Penguin Australia
June 2025
ISBN: 9780241636183
Imprint: Puffin
RRP: $16.99

It was actually quite serendipitous that as friend, Zanni Louise, mentioned she was enjoying a Janice Hallett murder-mystery – an author whose work I didn’t know – I replied by saying, I had just got a review copy of her first kids’ book, also a murder mystery.
And it’s been a terrific read over the past week or so, though not at all what I expected. It’s sort of like an extended game of Cluedo to my mind – an interactive murder investigation that invites the readers to figure out the solution via all the given information. It was a fabulous reading experience, especially for M/M tragics like myself.

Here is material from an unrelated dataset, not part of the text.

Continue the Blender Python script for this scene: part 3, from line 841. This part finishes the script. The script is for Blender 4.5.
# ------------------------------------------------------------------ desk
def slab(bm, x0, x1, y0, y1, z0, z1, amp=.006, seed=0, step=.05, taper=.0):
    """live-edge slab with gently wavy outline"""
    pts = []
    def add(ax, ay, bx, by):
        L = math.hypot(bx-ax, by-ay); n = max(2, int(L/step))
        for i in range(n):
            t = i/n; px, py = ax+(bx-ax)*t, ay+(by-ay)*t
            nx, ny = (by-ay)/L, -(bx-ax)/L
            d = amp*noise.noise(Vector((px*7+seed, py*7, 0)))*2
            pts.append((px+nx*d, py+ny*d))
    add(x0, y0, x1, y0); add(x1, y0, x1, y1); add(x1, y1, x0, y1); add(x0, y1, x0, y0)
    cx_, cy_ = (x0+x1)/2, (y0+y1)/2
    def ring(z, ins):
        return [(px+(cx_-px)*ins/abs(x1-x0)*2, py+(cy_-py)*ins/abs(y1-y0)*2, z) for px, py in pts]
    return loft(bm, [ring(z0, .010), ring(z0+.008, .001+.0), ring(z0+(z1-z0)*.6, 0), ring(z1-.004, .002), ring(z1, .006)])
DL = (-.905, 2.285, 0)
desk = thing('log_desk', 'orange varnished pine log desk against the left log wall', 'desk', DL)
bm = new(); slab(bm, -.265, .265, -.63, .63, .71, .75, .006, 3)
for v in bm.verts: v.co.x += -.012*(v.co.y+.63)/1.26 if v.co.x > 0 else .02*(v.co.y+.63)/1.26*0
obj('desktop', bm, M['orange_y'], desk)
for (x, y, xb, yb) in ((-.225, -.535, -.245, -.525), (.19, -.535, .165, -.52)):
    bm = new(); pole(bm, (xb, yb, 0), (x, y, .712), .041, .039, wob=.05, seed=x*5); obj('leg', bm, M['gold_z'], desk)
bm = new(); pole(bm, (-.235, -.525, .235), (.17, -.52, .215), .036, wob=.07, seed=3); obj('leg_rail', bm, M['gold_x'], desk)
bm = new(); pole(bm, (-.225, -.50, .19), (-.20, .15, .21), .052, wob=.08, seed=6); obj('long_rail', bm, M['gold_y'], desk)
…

Ava and Luke are siblings, separated by only a year and very close, whose parents have divorced. Each child lives with a parent, not because they wanted to be apart but because neither wanted a parent to be alone. Luke is still with Dad and Daisy, the dog, in what was also their grandparents’ former home. Ava, with her mother, is in a flat not far away.
When Luke discovers a box of papers, folders and other ephemera in the loft, it seems to be a record of a scout/guide camp from 1983 where there were some very mysterious happenings – including a possible murder or two! Sending a page at a time, photographed, to Ava via text messages, the children begin to unravel the circumstances of a camp like no other [certainly not like any I led back in my days of being a brownie and guide leader – thank goodness!].
From the outset the first paper in this collection invites ‘future readers’ to try and solve the case. The papers themselves consist of diary entries from the campers, incident reports from the leaders, police reports, newspaper clippings and intermittently, a progress report for the intended ‘future readers’ to complete.
The actual reader is, of course, privy to all these and so is also in the same position as Ava and Luke, trying to piece together fragments of evidence, and in the unique position of overseeing all the bits and pieces that were not necessarily available to the actual people involved at the time.
It is a truly ingenious method of inviting the reader into the narrative, and was both clever and cunning. Along with the mystery itself, the children are highly amused by finding out about ‘old school’ technology like digital watches and walkmans as well as defining unknown words.
There is a good sprinkling of humour throughout especially with the siblings’ texts which also include tiny emojis and also, the misunderstandings of some of the campers’ e.g. the police officer’s ‘sauce’ of information, rather than ‘source’ as written by one.
I thoroughly enjoyed it, and your able readers from mid-primary up to early secondary would also. They probably need to be discerning readers, as they need to sift and interpret the written clues with attention but it would make for a very fun read for many.
The great thing is that we already know there will be more as Luke discovers, at the end, there are MORE such boxes in the loft. Let the investigations continue! I enthusiastically give it a 5 🕵️🕵️🦤🕵️♀️🕵️♀️for readers from around year 4 upwards.
EDIT: More serendipity – CSIRO posted their Freaky Fungi Friday pics and lo! Dead Man’s Fingers (read the book!)